WHAT YOU SHOULD DO:
Only the lines from the start of the entries up to and including the line with "sc.view_settings.exposure = 0.43" should be written out, exactly as they stand.
--- Begin INFORMATION GIVEN ---
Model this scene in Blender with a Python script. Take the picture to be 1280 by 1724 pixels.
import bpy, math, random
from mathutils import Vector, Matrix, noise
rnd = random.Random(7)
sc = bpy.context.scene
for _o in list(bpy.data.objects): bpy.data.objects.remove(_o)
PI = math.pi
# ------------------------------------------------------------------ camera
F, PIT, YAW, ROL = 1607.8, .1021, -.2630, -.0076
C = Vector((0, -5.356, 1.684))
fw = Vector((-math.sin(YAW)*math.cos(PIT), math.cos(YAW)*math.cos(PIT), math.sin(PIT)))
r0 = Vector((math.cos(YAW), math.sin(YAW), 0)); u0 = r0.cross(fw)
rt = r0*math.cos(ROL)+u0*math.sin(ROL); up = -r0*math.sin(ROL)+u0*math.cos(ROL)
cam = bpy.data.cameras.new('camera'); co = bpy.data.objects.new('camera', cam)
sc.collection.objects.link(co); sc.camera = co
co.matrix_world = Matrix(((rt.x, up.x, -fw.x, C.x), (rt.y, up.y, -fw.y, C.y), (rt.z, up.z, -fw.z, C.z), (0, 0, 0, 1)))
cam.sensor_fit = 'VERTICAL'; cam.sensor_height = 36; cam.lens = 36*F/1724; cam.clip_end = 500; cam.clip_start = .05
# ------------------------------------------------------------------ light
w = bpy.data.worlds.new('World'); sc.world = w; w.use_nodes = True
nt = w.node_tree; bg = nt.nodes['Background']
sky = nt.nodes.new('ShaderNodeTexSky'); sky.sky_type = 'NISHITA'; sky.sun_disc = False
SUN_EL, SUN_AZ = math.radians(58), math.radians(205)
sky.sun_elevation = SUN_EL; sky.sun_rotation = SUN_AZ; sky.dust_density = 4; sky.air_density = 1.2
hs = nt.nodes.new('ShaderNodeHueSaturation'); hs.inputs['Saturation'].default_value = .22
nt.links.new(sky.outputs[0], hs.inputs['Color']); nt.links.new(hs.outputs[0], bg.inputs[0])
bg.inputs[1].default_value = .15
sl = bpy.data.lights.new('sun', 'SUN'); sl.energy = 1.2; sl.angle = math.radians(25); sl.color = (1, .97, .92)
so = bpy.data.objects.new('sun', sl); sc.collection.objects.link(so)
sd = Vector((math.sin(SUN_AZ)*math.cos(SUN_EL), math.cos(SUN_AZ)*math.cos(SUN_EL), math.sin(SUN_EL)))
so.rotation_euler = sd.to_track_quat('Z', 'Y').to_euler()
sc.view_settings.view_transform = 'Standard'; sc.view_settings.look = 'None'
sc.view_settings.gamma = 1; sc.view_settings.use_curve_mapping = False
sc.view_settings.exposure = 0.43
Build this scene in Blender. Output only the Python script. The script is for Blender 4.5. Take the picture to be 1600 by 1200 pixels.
--- End INFORMATION GIVEN ---
SOLUTION TO THIS TASK:
Model this scene in Blender with a Python script. Take the picture to be 1280 by 1724 pixels.
import bpy, math, random
from mathutils import Vector, Matrix, noise
rnd = random.Random(7)
sc = bpy.context.scene
for _o in list(bpy.data.objects): bpy.data.objects.remove(_o)
PI = math.pi
# ------------------------------------------------------------------ camera
F, PIT, YAW, ROL = 1607.8, .1021, -.2630, -.0076
C = Vector((0, -5.356, 1.684))
fw = Vector((-math.sin(YAW)*math.cos(PIT), math.cos(YAW)*math.cos(PIT), math.sin(PIT)))
r0 = Vector((math.cos(YAW), math.sin(YAW), 0)); u0 = r0.cross(fw)
rt = r0*math.cos(ROL)+u0*math.sin(ROL); up = -r0*math.sin(ROL)+u0*math.cos(ROL)
cam = bpy.data.cameras.new('camera'); co = bpy.data.objects.new('camera', cam)
sc.collection.objects.link(co); sc.camera = co
co.matrix_world = Matrix(((rt.x, up.x, -fw.x, C.x), (rt.y, up.y, -fw.y, C.y), (rt.z, up.z, -fw.z, C.z), (0, 0, 0, 1)))
cam.sensor_fit = 'VERTICAL'; cam.sensor_height = 36; cam.lens = 36*F/1724; cam.clip_end = 500; cam.clip_start = .05
# ------------------------------------------------------------------ light
w = bpy.data.worlds.new('World'); sc.world = w; w.use_nodes = True
nt = w.node_tree; bg = nt.nodes['Background']
sky = nt.nodes.new('ShaderNodeTexSky'); sky.sky_type = 'NISHITA'; sky.sun_disc = False
SUN_EL, SUN_AZ = math.radians(58), math.radians(205)
sky.sun_elevation = SUN_EL; sky.sun_rotation = SUN_AZ; sky.dust_density = 4; sky.air_density = 1.2
hs = nt.nodes.new('ShaderNodeHueSaturation'); hs.inputs['Saturation'].default_value = .22
nt.links.new(sky.outputs[0], hs.inputs['Color']); nt.links.new(hs.outputs[0], bg.inputs[0])
bg.inputs[1].default_value = .15
sl = bpy.data.lights.new('sun', 'SUN'); sl.energy = 1.2; sl.angle = math.radians(25); sl.color = (1, .97, .92)
so = bpy.data.objects.new('sun', sl); sc.collection.objects.link(so)
sd = Vector((math.sin(SUN_AZ)*math.cos(SUN_EL), math.cos(SUN_AZ)*math.cos(SUN_EL), math.sin(SUN_EL)))
so.rotation_euler = sd.to_track_quat('Z', 'Y').to_euler()
sc.view_settings.view_transform = 'Standard'; sc.view_settings.look = 'None'
sc.view_settings.gamma = 1; sc.view_settings.use_curve_mapping = False
sc.view_settings.exposure = 0.43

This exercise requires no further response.